Já foi oportunamente
lembrada alhures a posição do Tribunal Superior Eleitoral em momento importante
para a democracia brasileira. O regime militar reivindicava que o voto no
colégio eleitoral - que designaria o primeiro presidente civil desde a
derrubada de João Goulart em abril de 1964 – formado pelos parlamentares de
Senado e Câmara estivesse jungido pela fidelidade
partidária. Nessas condições, o sufrágio seria mera formalidade, porque o
Partido Democrático e Social (PDS)
dispunha de número suficiente para eleger, por votação indireta, o sucessor do
general João Figueiredo.
Para sua
honra, o TSE de então mostrou discernimento, ao abrir a votação para Presidente
da República. Se a transição, à
brasileira, se faria com o jeitinho do voto
indireto, não se agregariam mais penduricalhos a esta assembleia ad hoc. O sufrágio seria livre, sem
condicionamentos nem restrições com o velho ranço do regime discricionário. E por isso foi eleito Tancredo Neves. Se infelizmente não se empossou na Presidência, a decisão não foi nem verde-oliva, nem do TSE. Foi das Parcas. A instância competente se limitou a abrir o voto, sem impedimentos que o desvirtuariam.
Marina e a sua Rede de Sustentabilidade está sendo criticada na imprensa e fora dela por motivos acessórios, que pouco têm a ver com o que está em jogo.
É notório – e vergonhoso – o número de partidos reconhecidos na democracia brasileira. Se tal se deva em grande parte ao desvirtuamento provocado pela não-aceitação pelo Supremo de qualquer cláusula de exclusão de partido – sob o pretexto da abertura democrática incondicional da Constituição Cidadã – grita aos céus a legitimidade da Rede de Marina, diante do pálido cotejo com os dois outros partidos (Solidariedade e Pros) já aprovados pelo TSE.

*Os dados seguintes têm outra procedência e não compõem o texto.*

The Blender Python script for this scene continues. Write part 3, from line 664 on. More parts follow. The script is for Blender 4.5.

Pergunto-me se o parecer do vice-procurador-geral eleitoral, Eugênio Aragão, será o prego faltante para o féretro da licença para a Rede, que continuaria “sem condições de ser atendido”.
Não computadas as assinaturas que foram rejeitadas sem justificação pelos cartórios eleitorais, a legenda de Marina entregou ‘apenas’ 442,5 mil assinaturas validadas pelos cartórios eleitorais.

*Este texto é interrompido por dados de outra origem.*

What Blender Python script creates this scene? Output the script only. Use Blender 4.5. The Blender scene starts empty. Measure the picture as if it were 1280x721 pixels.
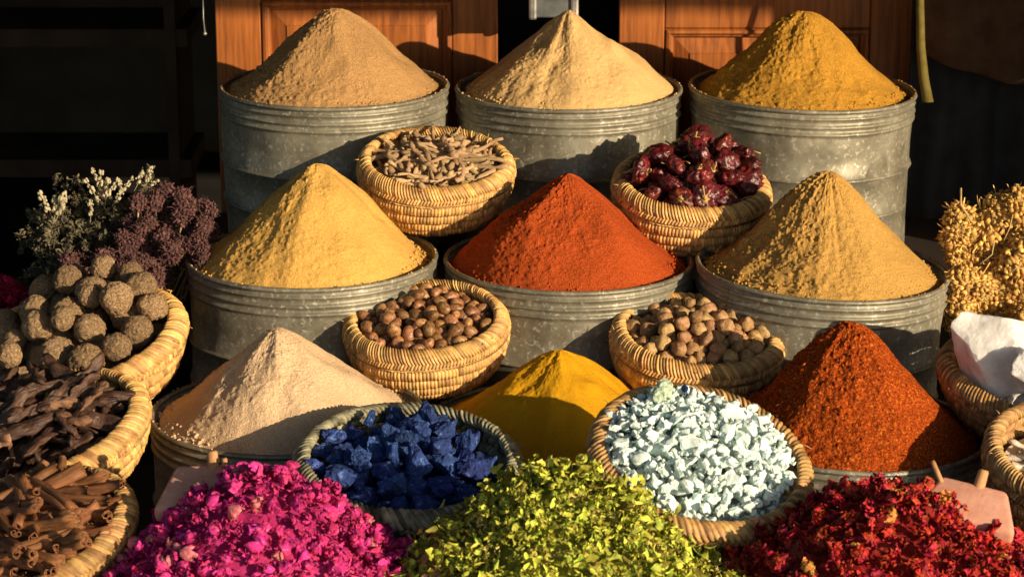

No parecer, o procurador Aragão afirma ter “certo pesar” em recomendar a rejeição de uma legenda a princípio “marcada pela lisura”. Nesse contexto, frisa que o processo não contém qualquer indício de fraude, tendo sido procedimento, pelo que se constata dos autos, marcado pela lisura”. Não obstante e “ao contrário de outros recentemente apresentados a essa corte” (indireta menção à suspeita de fraude pelo Pros e o Solidariedade)...

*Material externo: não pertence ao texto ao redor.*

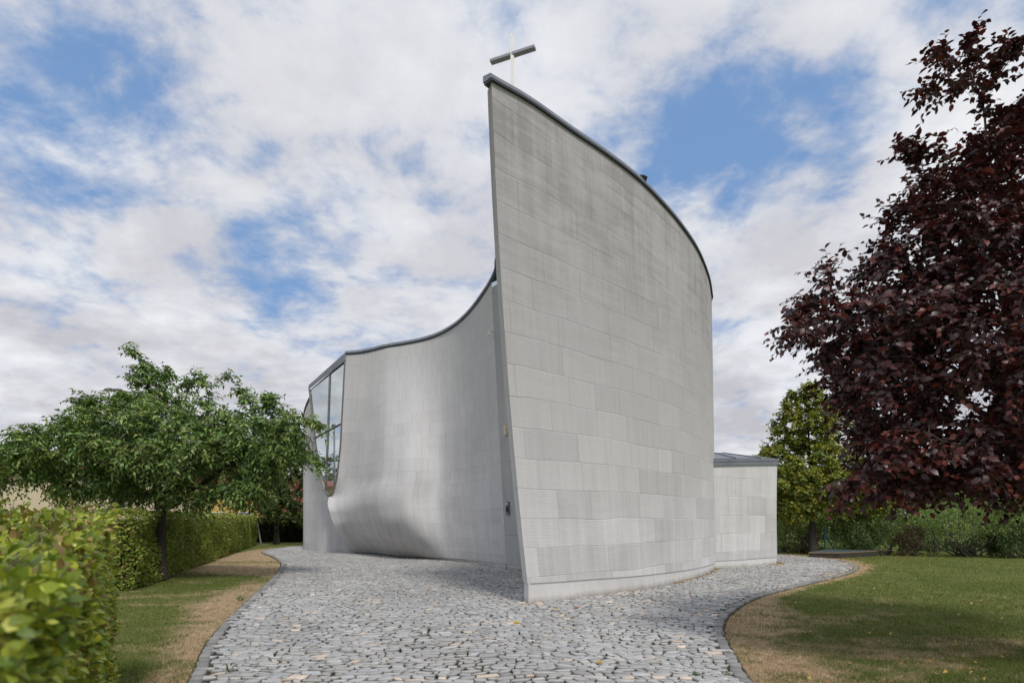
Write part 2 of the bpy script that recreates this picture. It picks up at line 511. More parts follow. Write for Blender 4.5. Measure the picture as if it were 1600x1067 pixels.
# coping of the side wall, running on as the roof edge over the entrance
cpts = [B[a, -1] for a in range(NS)][::-1]
ext = [np.array([bx(775, 20.9), 20.9 * S, 9.17]), np.array([bx(783, 19.6), 19.6 * S, 9.25]), np.array([.9, 17.2 * S, 9.3])]
cl = catmull(np.array(cpts[::6] + [cpts[-1]] + ext), 60)
pr = []; pr2 = []
for i, p in enumerate(cl):
    d = cl[min(i + 1, 59)] - cl[max(i - 1, 0)]; d = d[:2] / np.linalg.norm(d[:2]); n_ = np.array([-d[1], d[0]])   # inside
    a = p[:2] - n_ * .06; b = p[:2] + n_ * .35; z = p[2]
    pr.append([(*a, z + .03), (*(a + n_ * .02), z + .13), (*b, z + .16), (*b, z + .03)])
    a = p[:2] - n_ * .03; b = p[:2] + n_ * .33
    pr2.append([(*a, z - .03), (*a, z + .028), (*b, z + .028), (*b, z - .03)])
cop2 = sweep('coping', pr, M['zinc'], side)
sweep('drip_edge', pr2, M['zinc_dark'], cop2)

# --- window in the nose
UO = [(540, 551), (539, 562), (536.5, 610), (533.7, 661.6), (531.5, 700), (528.6, 727), (526.5, 745), (523.5, 758), (519.5, 769), (514, 774.5), (509.5, 770),
      (505.5, 761), (501, 744), (497, 725), (494, 706), (491.5, 688), (488.5, 655), (486, 630), (484, 609), (483, 601)]
def wp(px, y, off=0.0):
    D = winD(px) + off
    return np.array([bx(px, D), D * S, zz(y, D)])
window = empty('window', tuple(wp(514, 774)))
window.parent = church
window.location = Vector(window.location) - church.location
outl = catmull(np.array([wp(*p) for p in UO[1:-1]]), 60)
MB().tube(outl, .038, 6).build('frame', M['frame'], window, smooth=True)
tl, tr = wp(483.5, 607), wp(539.4, 561)
fas = []
for f in np.linspace(0, 1, 12):
    px = 483 + 57 * f
    yt = 601 + (550 - 601) * f; yb = 608 + (563 - 608) * f
    a = wp(px, yt, -.08); b = wp(px, yb, -.08); c = wp(px, yb, .15); d = wp(px, yt, .15)
    fas.append([a, b, c, d])
sweep('head_fascia', fas, M['zinc'], window)
MB().tube([wp(515, 578, -.02), wp(512, 667, -.02), wp(508, 766, -.02)], .026, 6).build('mullion', M['frame'], window)
MB().tube([wp(532.8, 661.5, -.02), wp(491.5, 684, -.02)], .026, 6).build('transom', M['frame'], window)
pane = outl.copy(); pane[:, 1] += .03
MB().poly([tuple(p) for p in pane]).build('pane', M['glass'], window)
# left cheek of the nose beside the window
uL = catmull(np.array([wp(*p) for p in UO[9:]]), 30)
K = np.zeros((4, 30, 3)); UVK = np.zeros((4, 30, 2))
for j, p in enumerate(uL):
    D = p[1] / S; px = 800 + p[0] / D * 1067
    f = j / 29.
    for a, (dp, dd) in enumerate(((0, 0), (-2.6 * (1 - f) - .6, .12), (-1.5, .8), (12, 2.2))):
        K[a, j] = (bx(px + dp, D + dd), (D + dd) * S, p[2]); UVK[a, j] = (-sl[-1] - 1 - dd, p[2])
sheet('cheek', K, M['conc_b'], side, UVK)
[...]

A Rede difere da grande maioria das legendas de aluguel que caracterizam a maior parte dos 32 partidos. Os seus ‘companheiros’ Solidariedade (do Paulinho da Força) e o PROS podem ter a chancela do TSE, mas não têm votos. Enquanto este último já nasce governista e acolhe a família Gomes, o Solidariedade entra noutro esquema, que tampouco diz respeito a candidatos com apoio popular.
As críticas dirigidas à Rede pecam pela pobreza dos próprios argumentos. Em nenhum momento se preocupam com a essência do sufrágio e o que está realmente em jogo. São tão pequenos e mesmo mesquinhos, que não suportam um exame mais aprofundado.
O que eu espero deste julgamento do TSE sobre a postulação de Marina é que demonstre a mesma abertura e a mesma grandeza que os seus longínquos antecessores do TSE – então num período de lusco-fusco, em que se saía de uma ditadura de mais de vinte anos – demonstraram ao não se deixar iludir pelas lantejoulas armadas pelo PDS, abrindo as cancelas da democracia. Se evidenciarem similar grandeza na vindoura votação, Marina Silva não tem nada a temer.